始まりから辛い展開が続き本当にハッピーエンドになるの?と思われたと思います。
ハンナの世界は狭く、そして広い世界に目を向けた時、そこにはハンナを心配し愛してくれる人達が大勢いました。
手からこぼれ落ちたものは拾えないし戻す事もできません。それでもまた新たに手に乗せる事はできます。

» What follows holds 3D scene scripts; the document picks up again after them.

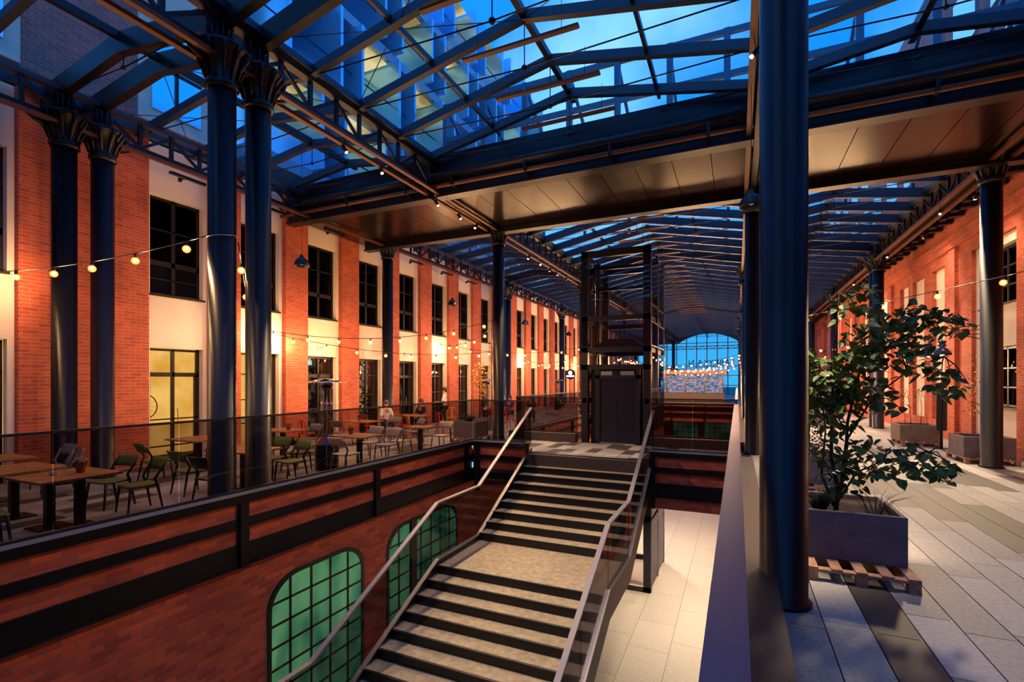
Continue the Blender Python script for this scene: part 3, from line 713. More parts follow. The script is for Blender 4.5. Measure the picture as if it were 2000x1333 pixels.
# ------------------------------------------------------------------ upper buildings seen through the roof
root = empty('upper_building', label='brick and white upper storeys above the cafe facade', cat='building')
B(-12.9, -12.2, -6, 8.9, 7.45, 17).build('wall', brick_up, root)
mb = MB(); g = MB(); f = MB()
for y in bays[:4]:
    mb.box(-12.22, -12.14, y-.1, y+BW+.1, 7.8, 16.8)
    for z in (8.1, 11.2, 14.2):
        g.box(-12.14, -12.1, y+.15, y+BW-.15, z, z+2.1); f.box(-12.1, -12.07, y+.65, y+.72, z, z+2.1).box(-12.1, -12.07, y+.15, y+BW-.15, z+1.0, z+1.06)
mb.build('render_panel', plaster, root); g.build('window', facglass, root); f.build('railing', steel_blk, root)
root = empty('upper_building', label='modern building with lit cream loggias seen through the near roof', cat='building')
B(-16, -13.6, 9.2, 30, 7.45, 22).build('wall', facglass, root)
for zi, z in enumerate((8.4, 11.4, 14.4, 17.4)):
    B(-13.6, -12.0, 9.2, 30, z-.35, z).build('balcony_slab', blue_render, root)
    for yi in range(7):
        y = 9.4+yi*3.0; off = (zi % 2)*.8
        B(-13.58, -13.5, y+off, y+1.9+off, z, z+2.4).build('window', facglass, root)
        if (yi*2+zi) % 3 != 1: B(-13.4, -12.1, y+off+.1, y+1.8+off, z+2.46, z+2.5).build('lit_soffit', cream_room, root)
        B(-13.6, -11.6, y+off-.12, y+off, z, z+2.6).build('fin', cyan_fin, root); B(-13.6, -11.6, y+1.9+off, y+2.02+off, z, z+2.6).build('fin', cyan_fin, root)
    MB().box(-12.02, -12.0, 9.2, 30, z+.95, z+1.0).build('railing', steel, root)
root = empty('upper_building', label='upper storeys of the right building with blue windows', cat='building')
B(7.2, 8, -6, 60, 9.5, 18).build('wall', brick_up, root)
g = MB()
for k in range(22): g.box(7.12, 7.2, -5+k*2.9, -3.2+k*2.9, 10.2, 12.2).box(7.12, 7.2, -5+k*2.9, -3.2+k*2.9, 13.4, 15.4)
g.build('window', facglass, root)
root = empty('skybridge', label='tall blue glazed frame standing above the far roof', cat='building')
mb = MB()
for k in range(11):
    x = -11.1+k*1.8; mb.box(x-.10, x+.10, 17.5, 17.7, 7.7, 13.4).box(x-.05, x+.05, 19.6, 19.7, 7.7, 12.2).bar((x, 17.6, 13.3), (x, 19.65, 12.2), .1, .14)
for z in (8.9, 10.3, 11.9, 13.3): mb.box(-11.2, 7, 17.52, 17.66, z-.09, z+.09)
for z in (9.4, 9.8, 10.9): mb.box(-11.2, 7, 17.56, 17.6, z-.02, z+.02)
for k in range(20): mb.box(-11.1+k*.9-.012, -11.1+k*.9+.012, 17.56, 17.6, 8.9, 10.3)
mb.build('mullions', blue_frame, root); B(-11.2, 7, 17.6, 17.61, 7.8, 13.3).build('glazing', roofglass, root)
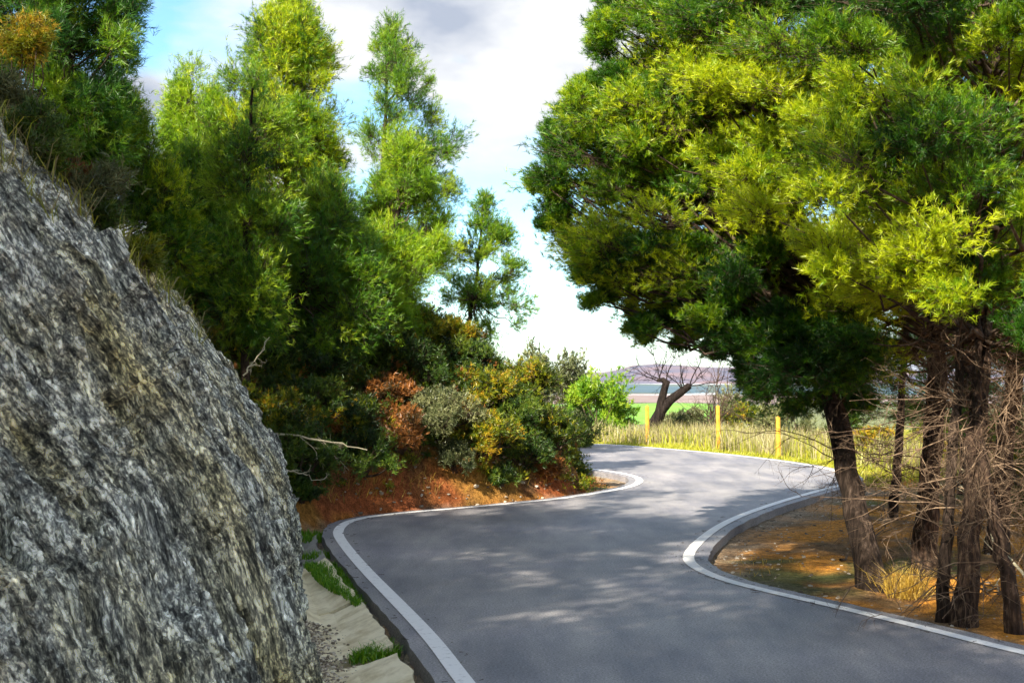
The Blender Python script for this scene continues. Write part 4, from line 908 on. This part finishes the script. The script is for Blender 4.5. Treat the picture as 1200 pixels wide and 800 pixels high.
# ------------------------------------------------------------------ far valley: fields and hills
M['field_green'] = plain('green_field', (0.14, 0.36, 0.02), (0.22, 0.46, 0.03), 0.01, 0.95, 0)
M['field_blue'] = plain('haze_blue_grove', (0.03, 0.08, 0.11), (0.08, 0.15, 0.18), 0.02, 0.95, 0)  # blue of the distant haze is put into this colour
M['field_white'] = plain('pale_field', (0.5, 0.52, 0.55), (0.75, 0.75, 0.75), 0.01, 0.95, 0)
M['field_brown'] = plain('ploughed_field', (0.20, 0.14, 0.12), (0.34, 0.25, 0.22), 0.01, 0.95, 0)
M['hill'] = plain('distant_hill', (0.07, 0.08, 0.15), (0.24, 0.14, 0.14), 0.003, 0.95, 0, lo=0.4, hi=0.6)
VZ = -62.1
for k_, (x0, x1, y0, y1, mt, lb) in enumerate([(560, 835, 473, 497, 'green', 'bright green field'), (400, 1300, 462, 472.6, 'brown', 'brown ploughed field'), (560, 830, 452, 460.5, 'blue', 'dark olive grove with haze blue in its colour'), (600, 900, 448.2, 449.8, 'white', 'pale strip field'), (650, 840, 461, 461.9, 'white', 'narrow pale field strip'), (840, 1300, 455, 461.5, 'blue', 'dark grove to the right, haze blue in its colour,')]):
    n_ = 24; xs = np.linspace(x0, x1, n_); A_ = [G(x, y0 + 1.0*math.sin(x*0.03+k_), VZ+0.6+0.05*k_) for x in xs]; B_ = [G(x, y1 + 0.8*math.sin(x*0.021+k_), VZ+0.6+0.05*k_) for x in xs]; i = np.arange(n_-1)
    tag(build('field', np.vstack([A_, B_]), np.stack([i+n_, i+n_+1, i+1, i], 1), M['field_'+mt]), lb + ' far down in the valley', 'field', kind='structure')
def hill(rows, dist, depth, label, mat):
    xs = np.linspace(rows[0][0], rows[-1][0], 160); ys = np.interp(xs, [q[0] for q in rows], [q[1] for q in rows]); K = 14; V = []
    for j in range(K):
        t = j/(K-1)
        for x, y in zip(xs, ys):
            zt = CAMH + (430 - y)/FPX*dist; h = (zt-VZ)*math.sin(t*math.pi)**1.2*(1+0.06*float(vnoise(np.array([x/14.]), np.array([t*5]), s=8)[0])*math.sin(t*math.pi)) + 0.0
            V.append(((x-600)/FPX*dist, dist + (t-0.5)*depth, VZ-1+h))
    n_ = 160; q = (np.arange(K-1)[:, None]*n_ + np.arange(n_-1)[None]).ravel()
    tag(build('hills', np.array(V), np.stack([q, q+1, q+n_+1, q+n_], 1), mat, smooth=True), label, 'hills', kind='structure')
hill([(300, 440), (560, 437), (690, 439), (722, 433), (745, 428), (770, 426), (800, 428), (835, 430), (880, 433), (960, 438), (1100, 433), (1300, 440)], 6500, 2200, 'low reddish-brown hills on the horizon', M['hill'])
hill([(200, 441), (500, 434), (640, 438), (760, 434), (830, 431), (900, 428), (1000, 432), (1400, 441)], 9500, 2500, 'farther faint hills behind the reddish hills', M['hill'])

# ------------------------------------------------------------------ air over the valley
V8 = np.array([[x, y, z] for z in (-66.0, 78.0) for y in (-600.0, 11600.0) for x in (-5200.0, 5200.0)])
m = bpy.data.materials.new('haze_air'); m.use_nodes = True; n = m.node_tree.nodes; n.clear(); out = n.new('ShaderNodeOutputMaterial')
pv = n.new('ShaderNodeVolumePrincipled'); pv.inputs['Color'].default_value = (0.80, 0.88, 1.0, 1); pv.inputs['Density'].default_value = 0.00005; pv.inputs['Anisotropy'].default_value = 0.2
m.node_tree.links.new(pv.outputs[0], out.inputs['Volume'])
tag(build('haze', V8, np.array([[0, 2, 3, 1], [4, 5, 7, 6], [0, 1, 5, 4], [2, 6, 7, 3], [0, 4, 6, 2], [1, 3, 7, 5]]), m), 'thin bluish air over the valley', 'haze', kind='stuff')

ハンナは今度こそ縁を大事にしようと向き合い幸せになりました。
完結までお付き合い頂き本当にありがとうございます。今年もコツコツと作品を投稿していくので、またkokekokko様の目に止まる事を願っています。
遅くなりましたが、明けましておめでとうございます。
作品の完結おめでとうございます。
ハンナの伯父様家族、ガランの兄である王様達が皆良い人で、何も持っていなかった二人が沢山の人から愛され、家族を持ててハッピーエンド良かったです。
ノコノコ様
コメントありがとうございます。
始まりは辛い展開でしたが、ハンナにもガランにも心配してくれる人達が周りにはいました。不幸な生い立ちの二人が夫婦になり親になり家族になる、そんな幸せをお届けできればと。
完結までお付き合い頂き本当にありがとうございます。
あけましておめでとうございます。今年もコツコツと作品を投稿していくので、また違う作品もノコノコ様の目に止まる事を願っています。
あけましておめでとうございます!
ガラン殿×ハンナさんのお2人が幸せそうで何よりです!!
シャーナという天使までも😊
色々あった先に幸せな家族になれたのは良かったです。
ありがとうございます!!(*'▽'*)♪
えすく様
コメントありがとうございます。
ハンナだけでなくガランにも幸せになってほしい。そして二人の幸せな姿をお届けできました。
完結までお付き合い頂き本当にありがとうございます。
あけましておめでとうございます。今年も拙い文章ですがコツコツと作品を投稿していきます。またえすく様の目に止まる事を願っています。